Audit Trail & Oversight
Every action a digital worker takes is logged, auditable and reviewable. This page covers how session logging works, how to review agent decisions, and how to provide feedback that improves future behaviour.
Session Logging
Every time an agent runs, it creates a session. A session records:
- Timestamp — When the session started.
- Agent and template — Which deployed agent ran and which template version it used.
- Target — What the agent was working on (e.g. Threat #1234).
- Status — Whether the session completed successfully, failed, or was interrupted.
- Duration — How long the session took.
- Token usage — Input and output token counts for cost visibility.
- Steps — A detailed sequence of everything the agent did during the session.
Session Steps
Each step within a session records:
- Sequence number — The order in which steps occurred.
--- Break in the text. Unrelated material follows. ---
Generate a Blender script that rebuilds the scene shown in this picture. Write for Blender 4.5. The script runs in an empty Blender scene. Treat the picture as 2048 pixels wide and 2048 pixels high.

- Event type — What kind of step it was (tool call, decision, guardrail check, error, etc.).
- Tool name — If the step involved a tool call, which tool was used.
- Content — The reasoning or output from that step.
- Duration and tokens — Per-step timing and token usage.
Guardrail Checks
When an agent encounters a decision boundary, a guardrail check is logged. Each check records:
- Target — What the guardrail was evaluating.
- Direction — Whether the check was on input or output.
- Decision — Whether the action was allowed, blocked, or modified.
- Profile — Which guardrail profile was applied.
Guardrail checks give you visibility into what the agent considered doing but was prevented from, and what actions were modified before they were taken.
Reviewing Sessions
Sessions are viewable in the portal from two places:
- Agent Sessions tab — Shows all sessions across all deployed agents. Filter by role, status, time range, or search by threat ID.
- Deployment detail page — Shows sessions for a specific deployed agent, along with metrics and configuration.
Click any session to expand it and see the full step-by-step sequence. From an expanded session, you can:
- Add a Learning — Capture a correction or preference based on what the agent did.
- Add Knowledge — Add context that would have helped the agent make a better decision.
- Navigate to the deployment — View the agent’s configuration and other sessions.
Providing Feedback
Learnings
Learnings are the primary mechanism for tuning agent behaviour. When you see a session where the agent made a decision that should have gone differently:
- Click + Add Learning on the session.
- Describe what the agent should have done differently.
- The learning is created in PROPOSED status.
- An administrator approves the learning to make it active.
- The agent applies the learning on future runs.
Learnings accumulate over time. The more feedback you provide, the better the agent aligns with your organisation’s specific conventions and preferences.
Knowledge
If a session shows the agent lacked context that would have improved its decision, add it as a knowledge source:
- Click + Add Knowledge on the session.
- Provide the context (e.g. “10.200.x.x is our internal monitoring subnet — traffic from these IPs is expected”).
- Scope it appropriately (organisation, project, or deployment).
- The agent retrieves this context when relevant in future sessions.
Metrics
The deployment detail page shows session metrics over time, including:
- Session volume and frequency.
- Success and failure rates.
- Duration trends.
- Token usage.
Use these metrics to understand how the agent is performing and whether tuning is needed.
Best Practices
- Review sessions regularly, especially in the first weeks after deployment. Early feedback has the most impact.
- Be specific in learnings — “Threats from 10.200.0.0/16 should always be marked as internal monitoring” is better than “Don’t flag internal traffic.”
- Scope knowledge carefully — Organisation-wide knowledge affects all agents. Use project or deployment scope when context is specific to one area.
- Approve learnings promptly — Proposed learnings do not take effect until approved.